Cumhuriyet Mitinglerinde KCK'lılar da vardı

Haşim Söylemez'in önümüzdeki günlerde yeniden başlayacağı duyurulan Cumhuriyet mitingleri ile ilgili çarpıcı bir iddiası var. Söylemez, KCK'lı gençlerin de mitinglerde yer aldığını belirtiyor.

Cemevi saldırısında KCK izi

İstanbul Başakşehir' de bulunan Veli Baba Cemevi'ne 26 Aralık 2010 günü eylemci bir grubun saldırısı olmuş, ortalık savaş alanına dönmüştü. Saldırıyla ilgili 20 kişi yakalandı ancak işin ilginç yanı yakalanan saldırganların terör örgütü PKK üyesi olmak suçlarından polis kaydı vardı ve daha önce iki ayrı İETT otobüsü yakılması eylemlerine karışmışlardı.

Gültekin Avcı, organize edilen bu tür eylemlerin failinin KCK'nın içerisindeki derin yapı olduğunu belirtti. Avcı, KCK'nın zaman zaman derin yapının eylemlerini üzerine almak durumunda kaldığını ifade etti.

Haşim Söylemez de Cemevi saldırısında Apo sloganı atanların, gerçekten Apocu gençlik mi değil mi bunun bilinemeyeceğini belirterek bunu kullanarak Alevileri sokağa dökme eylemlerini gerçekleştirmek istediklerini ifade etti.

Kaos için cinayetler işlenebilir

Nasturilerin, Ermenilerin, Alevilerin, Yezidilerin kendi içlerinden KCK gençlerini ayıklamaları gerektiğini belirten Söylemez, önümüzdeki sürecin bir kaos süreci olacağını ifade etti.

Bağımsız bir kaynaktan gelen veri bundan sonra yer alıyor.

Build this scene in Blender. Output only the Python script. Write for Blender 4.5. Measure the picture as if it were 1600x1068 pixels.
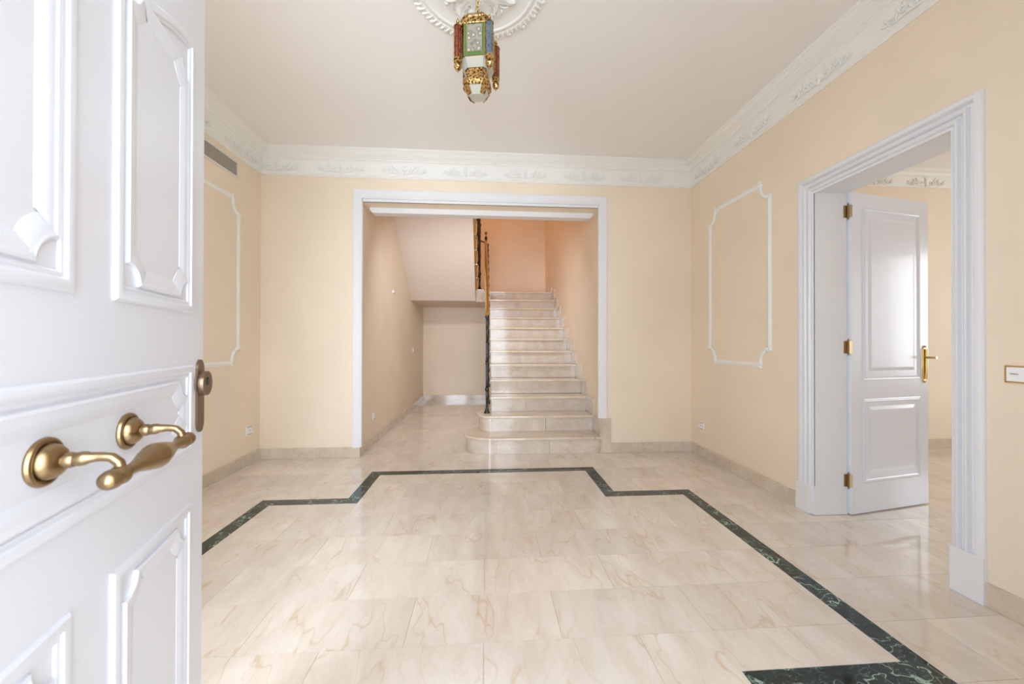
import bpy, bmesh, math, random
from mathutils import Vector, Matrix
random.seed(7)
for o in list(bpy.data.objects): bpy.data.objects.remove(o)
sc = bpy.context.scene
C = sc.collection
PI = math.pi
# ------------------------------------------------------------------ camera
YAW, PITCH, ROLL, ZC = .0689, .0046, .002, 1.08
F = Vector((math.sin(YAW)*math.cos(PITCH), math.cos(YAW)*math.cos(PITCH), math.sin(PITCH)))
R0 = Vector((math.cos(YAW), -math.sin(YAW), 0)); U0 = R0.cross(F)
RR = math.cos(ROLL)*R0 + math.sin(ROLL)*U0
UU = -math.sin(ROLL)*R0 + math.cos(ROLL)*U0
cam = bpy.data.cameras.new('camera'); cam_ob = bpy.data.objects.new('camera', cam); C.objects.link(cam_ob)
m = Matrix((RR, UU, -F)).transposed().to_4x4(); m.translation = (0, 0, ZC)
cam_ob.matrix_world = m
cam.sensor_width = 36; cam.lens = 579.25*36/1600; cam.clip_start = .02
cam.dof.use_dof = True; cam.dof.focus_distance = 3.2; cam.dof.aperture_fstop = 5.0
sc.camera = cam_ob
# ------------------------------------------------------------------ world and light
world = bpy.data.worlds.new('sky'); sc.world = world; world.use_nodes = True
bg = world.node_tree.nodes['Background']
bg.inputs[0].default_value = (.74, .86, 1.0, 1); bg.inputs[1].default_value = 3.4
def area(name, loc, target, sx, sy, power, col, spread=180):
    l = bpy.data.lights.new(name, 'AREA'); l.shape = 'RECTANGLE'; l.size = sx; l.size_y = sy
    l.energy = power; l.color = col
    l.spread = math.radians(spread)
    o = bpy.data.objects.new(name, l); C.objects.link(o); o.location = loc
    o.rotation_euler = (Vector(target)-Vector(loc)).to_track_quat('-Z', 'Y').to_euler()
    return o
area('daylight_entrance', (.03, -.5, 1.35), (.2, 3.6, 1.25), 1.2, 2.3, 34, (.78, .88, 1), 150)
area('daylight_side_window', (-1.15, -.35, 1.4), (1.7, 3.3, 1.2), 1.0, 2.0, 46, (.78, .88, 1), 110)
area('daylight_salon', (6.5, 1.6, 1.5), (3, 1.8, 1.2), 1.4, 1.6, 24, (.94, .96, .97))
area('stairwell_fill', (-.1, 3.93, 2.36), (-.35, 7.1, -.3), 1.1, .1, 11, (.92, .94, 1), 140)  # added fill that lifts the dark stairwell; no fixture behind the rail
area('warm_upper_stair_fill', (-1.0, 5.2, 4.3), (.6, 6.4, 2.0), .9, .8, 17, (1, .52, .24))  # added warm fill for the orange upper wall; no window in this shaft
sc.view_settings.view_transform = 'Standard'; sc.view_settings.look = 'None'
sc.view_settings.gamma = 1; sc.view_settings.use_curve_mapping = False
sc.view_settings.exposure = 0.22
sc.cycles.max_bounces = 10; sc.cycles.diffuse_bounces = 8
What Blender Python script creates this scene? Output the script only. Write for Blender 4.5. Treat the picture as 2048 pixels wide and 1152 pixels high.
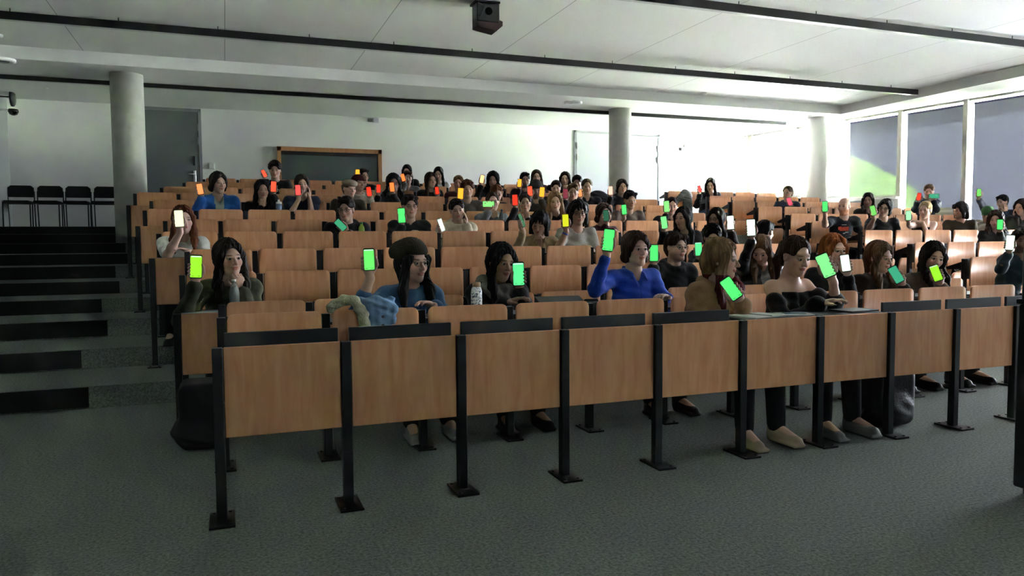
import bpy, bmesh, math, random
import numpy as np
from mathutils import Vector, Matrix
PI = math.pi
for o in list(bpy.data.objects): bpy.data.objects.remove(o)
sc = bpy.context.scene
C = sc.collection

# ------------------------------------------------------------------ camera
cam_d = bpy.data.cameras.new('camera'); cam = bpy.data.objects.new('camera', cam_d); C.objects.link(cam)
cam_d.sensor_width = 36; cam_d.lens = 26.582; cam_d.clip_end = 400; cam_d.clip_start = .05
cam.matrix_world = Matrix(((0.934883, 0.028776, -0.353787, 0), (-0.354877, 0.054929, -0.933298, 0),
                           (-0.007424, 0.998076, 0.061564, 1.25), (0, 0, 0, 1)))
sc.camera = cam
sc.view_settings.view_transform = 'Standard'; sc.view_settings.look = 'None'
sc.view_settings.gamma = 1; sc.view_settings.use_curve_mapping = False
sc.view_settings.exposure = 4.42

# ------------------------------------------------------------------ daylight
w = bpy.data.worlds.new('sky'); sc.world = w; w.use_nodes = True
wn = w.node_tree; bg = wn.nodes['Background']
tc = wn.nodes.new('ShaderNodeTexCoord'); sep = wn.nodes.new('ShaderNodeSeparateXYZ'); rp = wn.nodes.new('ShaderNodeValToRGB')
wn.links.new(tc.outputs['Generated'], sep.inputs[0]); wn.links.new(sep.outputs['Z'], rp.inputs[0])
rp.color_ramp.elements[0].position = .0; rp.color_ramp.elements[0].color = (.80, .87, 1.0, 1)
rp.color_ramp.elements[1].position = .5; rp.color_ramp.elements[1].color = (.92, .96, 1.0, 1)
wn.links.new(rp.outputs[0], bg.inputs[0]); bg.inputs[1].default_value = 6.0
sun_d = bpy.data.lights.new('sun', 'SUN'); sun_d.energy = 150; sun_d.angle = .02; sun_d.color = (1, .98, .95)
sun = bpy.data.objects.new('sun', sun_d); C.objects.link(sun)
sun.rotation_euler = Vector((.75, .25, -1)).to_track_quat('-Z', 'Y').to_euler()   # over the roof onto the slope outside

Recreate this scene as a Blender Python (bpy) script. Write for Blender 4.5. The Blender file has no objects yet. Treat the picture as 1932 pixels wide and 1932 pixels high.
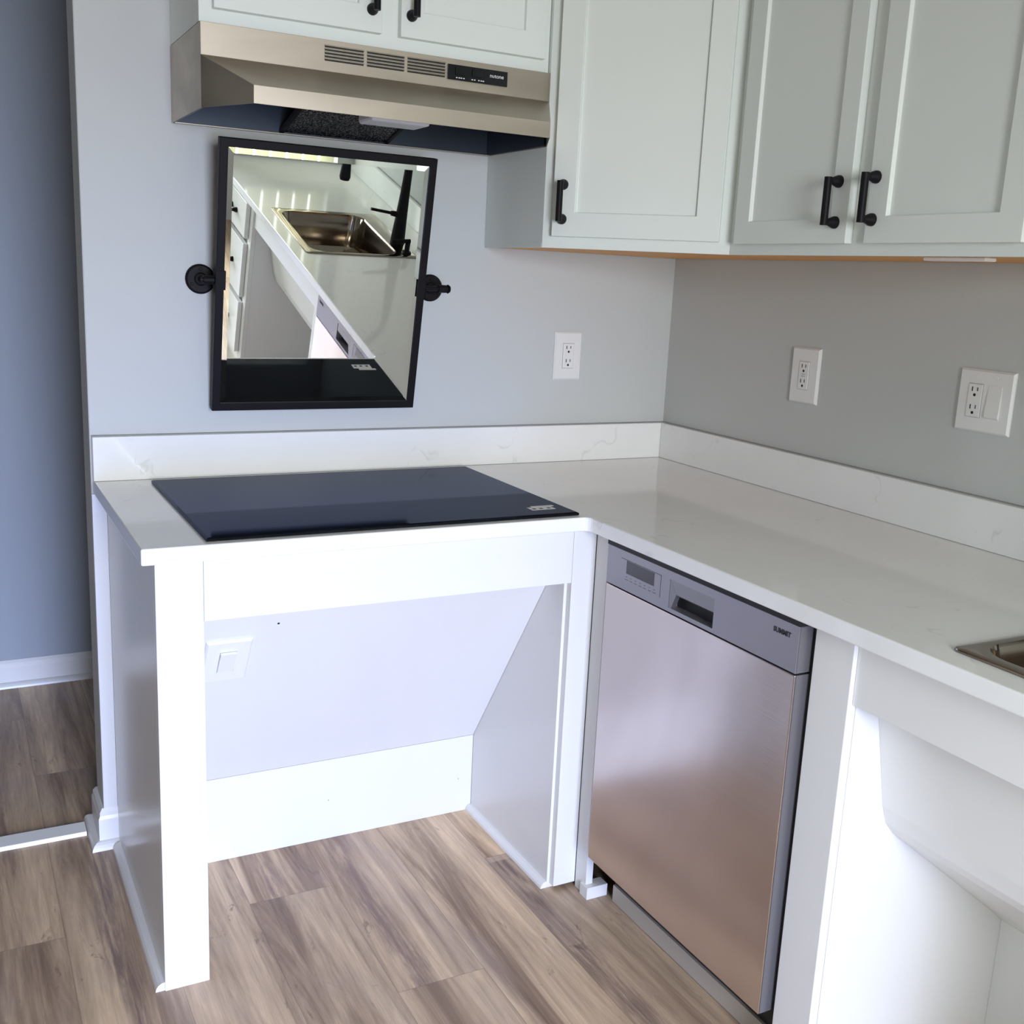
import bpy, bmesh, math, random
from mathutils import Vector, Matrix

S = bpy.context.scene
COL = S.collection
random.seed(7)
PI = math.pi

# ------------------------------------------------------------------ camera
cam_d = bpy.data.cameras.new('camera')
cam = bpy.data.objects.new('camera', cam_d)
COL.objects.link(cam)
S.camera = cam
CAM = Vector((-1.861, -2.5456, 1.4034))
yaw, pit, rol, FPX = -0.4946, -0.2162, 0.0478, 2016.75
fw = Vector((-math.sin(yaw) * math.cos(pit), math.cos(yaw) * math.cos(pit), math.sin(pit)))
r0 = Vector((math.cos(yaw), math.sin(yaw), 0))
u0 = r0.cross(fw)
rt = r0 * math.cos(rol) + u0 * math.sin(rol)
up = u0 * math.cos(rol) - r0 * math.sin(rol)
M = Matrix((rt, up, -fw)).transposed().to_4x4()
M.translation = CAM
cam.matrix_world = M
cam_d.sensor_width = 36.0
cam_d.sensor_fit = 'HORIZONTAL'
cam_d.lens = FPX / 1932.0 * 36.0
cam_d.clip_start = 0.02

# ------------------------------------------------------------------ world, light, exposure
S.view_settings.view_transform = 'Standard'
S.view_settings.look = 'None'
S.view_settings.gamma = 1.0
S.view_settings.exposure = 0.0
S.cycles.use_denoising = True
S.cycles.max_bounces = 12
S.cycles.diffuse_bounces = 6
S.cycles.glossy_bounces = 6
S.cycles.sample_clamp_indirect = 6.0

wd = bpy.data.worlds.new('daylight')
S.world = wd
wd.use_nodes = True
wn = wd.node_tree
bg = wn.nodes['Background']
bg.inputs[0].default_value = (0.62, 0.78, 1.0, 1)
bg.inputs[1].default_value = 0.08


def area(name, loc, direction, sx, sy, power, color, spread=PI):
    d = bpy.data.lights.new(name, 'AREA')
    d.shape = 'RECTANGLE'
    d.size, d.size_y = sx, sy
    d.energy = power
    d.color = color
    d.spread = spread
    o = bpy.data.objects.new(name, d)
    COL.objects.link(o)
    o.location = loc
    o.rotation_euler = Vector(direction).to_track_quat('-Z', 'Y').to_euler()
    return o


# daylight through the glass door behind the camera (falls down and in), plus two added fills
area('window_daylight', (-1.63, -4.50, 1.35), (0.03, 1, -0.41), 0.95, 1.3, 54, (0.955, 0.988, 1.03), math.radians(106))
area('low_blue_fill', (-1.62, -4.48, 0.45), (0.0, 1, -0.10), 0.9, 0.8, 12, (0.27, 0.42, 1.0), math.radians(52))  # added blue fill without a source of its own, brightens low surfaces
area('side_fill', (-4.15, -3.6, 1.35), (1, 0.22, -0.16), 1.5, 1.3, 5.5, (0.84, 1.0, 0.96), math.radians(48))  # added narrow fill, aimed to brighten the drawers past the sink

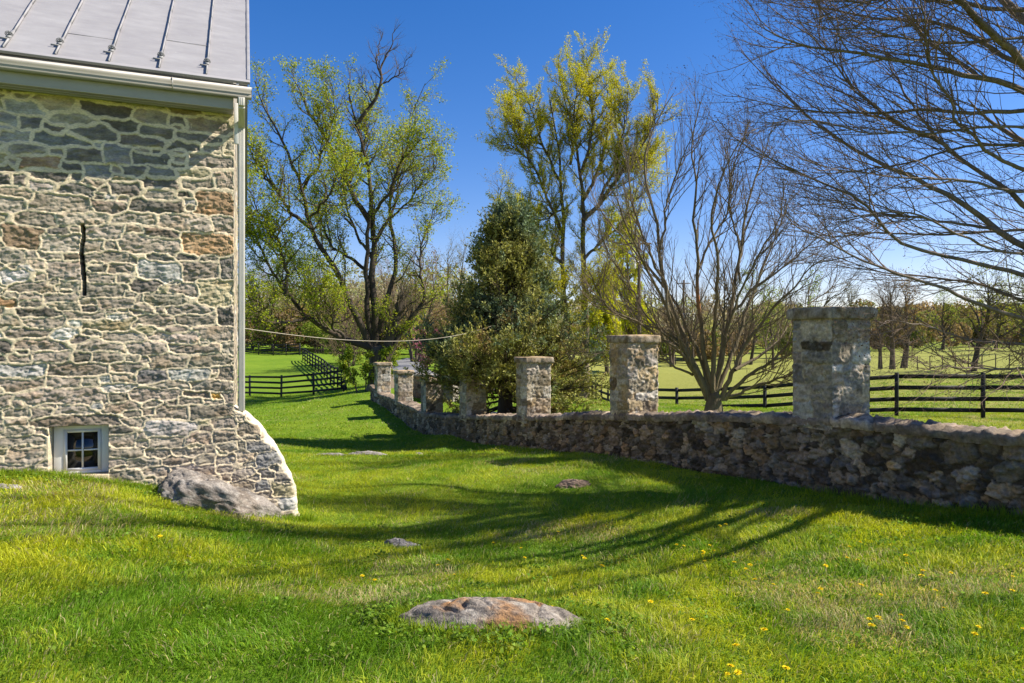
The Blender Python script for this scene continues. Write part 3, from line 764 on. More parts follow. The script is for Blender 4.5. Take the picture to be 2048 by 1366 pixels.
# ------------------------------------------------------------------ trees
def tube_arr(Pt, R, sides):
    "Pt (M,n,3), R (M,n) -> verts, quads"
    M, n, _ = Pt.shape
    T = np.gradient(Pt, axis=1); T /= np.maximum(np.linalg.norm(T, axis=-1, keepdims=True), 1e-9)
    ref = np.array([.36, .82, .44]); U = np.cross(T, ref); U /= np.maximum(np.linalg.norm(U, axis=-1, keepdims=True), 1e-6)
    W = np.cross(T, U)
    a = np.arange(sides)/sides*2*math.pi
    V = Pt[:, :, None, :]+R[:, :, None, None]*(U[:, :, None, :]*np.cos(a)[None, None, :, None]+W[:, :, None, :]*np.sin(a)[None, None, :, None])
    i = np.arange(n-1)[:, None]; j = np.arange(sides)[None, :]; j2 = (j+1) % sides
    q = np.stack([i*sides+j, i*sides+j2, (i+1)*sides+j2, (i+1)*sides+j], -1).reshape(-1, 4)
    F_ = (np.arange(M)*n*sides)[:, None, None]+q[None]
    return V.reshape(-1, 3), F_.reshape(-1, 4)

def resample(pts, n):
    pts = np.asarray(pts, float); s = np.r_[0, np.cumsum(np.linalg.norm(np.diff(pts, axis=0), axis=1))]
    t = np.linspace(0, s[-1], n)
    # catmull style smoothing through cubic of cumulative values
    out = np.stack([np.interp(t, s, pts[:, k]) for k in range(3)], 1)
    for _ in range(2): out[1:-1] = .25*out[:-2]+.5*out[1:-1]+.25*out[2:]
    return out

def spawn(Pt, R, cnt, L, ang, up, r, n=6, t0=.2, t1=1.0, rmax=1e9, wob=.12, rs=.7, vec=(0, 0, 1), tip=.25, lenfall=.5, amp=(.55, 1.2)):
    M, k, _ = Pt.shape
    idx = np.repeat(np.arange(M), cnt); m = len(idx)
    if m == 0: return np.zeros((0, n, 3)), np.zeros((0, n))
    t = (np.tile(np.arange(cnt), M)+r.uniform(0, 1, m))/cnt*(t1-t0)+t0
    f = np.clip(t, 0, .999)*(k-1); i0 = f.astype(int); w = (f-i0)[:, None]
    p = Pt[idx, i0]*(1-w)+Pt[idx, np.minimum(i0+1, k-1)]*w
    tg = Pt[idx, np.minimum(i0+1, k-1)]-Pt[idx, i0]; tg /= np.maximum(np.linalg.norm(tg, axis=1, keepdims=True), 1e-9)
    rr = R[idx, i0]*(1-w[:, 0])+R[idx, np.minimum(i0+1, k-1)]*w[:, 0]
    pv = r.normal(size=(m, 3)); pv -= (pv*tg).sum(1, keepdims=True)*tg; pv /= np.linalg.norm(pv, axis=1, keepdims=True)
    A = r.uniform(ang*.6, ang*1.35, m)[:, None]
    d = np.cos(A)*tg+np.sin(A)*pv
    ln = L*r.uniform(*amp, m)*(1-lenfall*t)
    out = np.empty((m, n, 3)); out[:, 0] = p
    vec = np.asarray(vec, float)
    for j in range(1, n):
        d = d+vec*up/(n-1)+r.normal(0, wob, (m, 3)); d /= np.linalg.norm(d, axis=1, keepdims=True)
        p = p+d*(ln/(n-1))[:, None]; out[:, j] = p
    r0 = np.minimum(rr*rs, rmax)
    RR = r0[:, None]*(1-(1-tip)*np.linspace(0, 1, n)[None])
    return out, RR

def limbs_px(spec, n=22, wob=.0, r=None, d0=None):
    "spec: list of (pts[(px,py)...], d_start, d_end, r0, r1); returns arrays"
    Pts, Rs = [], []
    for pts, da, db, r0, r1 in spec:
        m = len(pts); q = np.array([P(px, py, da+(db-da)*(i/(m-1))**1.3) for i, (px, py) in enumerate(pts)])
        q = resample(q, n)
        if wob and r is not None:
            j = r.normal(0, wob, q.shape); j[0] = 0; j[1:-1] = (j[:-2]+j[1:-1]+j[2:])/3; q = q+j
        Pts.append(q); Rs.append(r0+(r1-r0)*np.linspace(0, 1, n)**.8)
    return np.array(Pts), np.array(Rs)

def build_tubes(name, groups, mat, parent, colf, smooth=True):
    Vs, Fs, Cs, n0 = [], [], [], 0
    for Pt, R, sides, c in groups:
        if len(Pt) == 0: continue
        v, f = tube_arr(Pt, R, sides); Vs.append(v); Fs.append(f+n0); n0 += len(v)
        c = np.asarray(c, float); Cs.append(np.broadcast_to(c, (len(v), 3)) if c.ndim == 1 else c)
    V = np.concatenate(Vs); C = np.concatenate(Cs)
    if colf is not None: C = colf(V, C)
    return mesh_obj(name, V, np.concatenate(Fs), mat, parent, C, smooth)

def bark_rough(V, C, s=3.0, a=.25): return np.clip(C*(1+a*fbm3(V*s, 301, 3)[..., None]), .004, .9)

def leaf_cloud(name, C, size, colors, r, mat, parent, asp=.55, bias=(0, 0, .5), jit=.5, dens_fold=True):
    "one small folded leaf-shaped face pair per centre"
    m = len(C); 
    nrm = r.normal(size=(m, 3))+np.array(bias); nrm /= np.linalg.norm(nrm, axis=1, keepdims=True)
    a = np.cross(nrm, r.normal(size=(m, 3))); a /= np.maximum(np.linalg.norm(a, axis=1, keepdims=True), 1e-6); b = np.cross(nrm, a)
    s = size*r.uniform(1-jit, 1+jit, m)[:, None]
    V = np.stack([C-a*s, C+b*s*asp+nrm*s*.12, C+a*s, C-b*s*asp+nrm*s*.12], 1).reshape(-1, 3)
    f = np.arange(4*m).reshape(-1, 4)
    cc = np.repeat(colors, 4, 0)
    return mesh_obj(name, V, f, mat, parent, cc)

def along(Pt, cnt, r, t0=.2, spread=.05):
    M, k, _ = Pt.shape; idx = np.repeat(np.arange(M), cnt); t = r.uniform(t0, 1, len(idx))*(k-1.001); i = t.astype(int); w = (t-i)[:, None]
    return Pt[idx, i]*(1-w)+Pt[idx, i+1]*w+r.normal(0, spread, (len(idx), 3))

def leafcol(n, pal, r, jit=.18):
    pal = np.array(pal); c = pal[r.integers(len(pal), size=n)]
    return np.clip(c*(1+r.normal(0, jit, (n, 1)))*(1+r.normal(0, .05, (n, 3))), .004, .9)

def trunk_mesh(pts, rads, r, sides=14, n=30, flare=1.5):
    q = resample(pts, n); t = np.linspace(0, 1, n); R = np.interp(t, np.linspace(0, 1, len(rads)), rads)
    R = R*(1+(flare-1)*np.exp(-t*n/3.0)); R[-1] *= .15; R[-2] *= .75
    return q[None], R[None]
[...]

BDP'li Başkan Vekili'nden itiraf: Öz savunma gücü PKK'lılar için düşünüldü

Emre Uslu, kendisinin görüştüğü, bölgedeki önemli bir belediyenin, BDP'li Belediye Başkan Vekilinin öz savunma gücünün postpkk dönemine hazırlık olduğunu, dağdan inen PKK'lıların istihdam edileceği bir proje olduğunu söylediğini belirtti.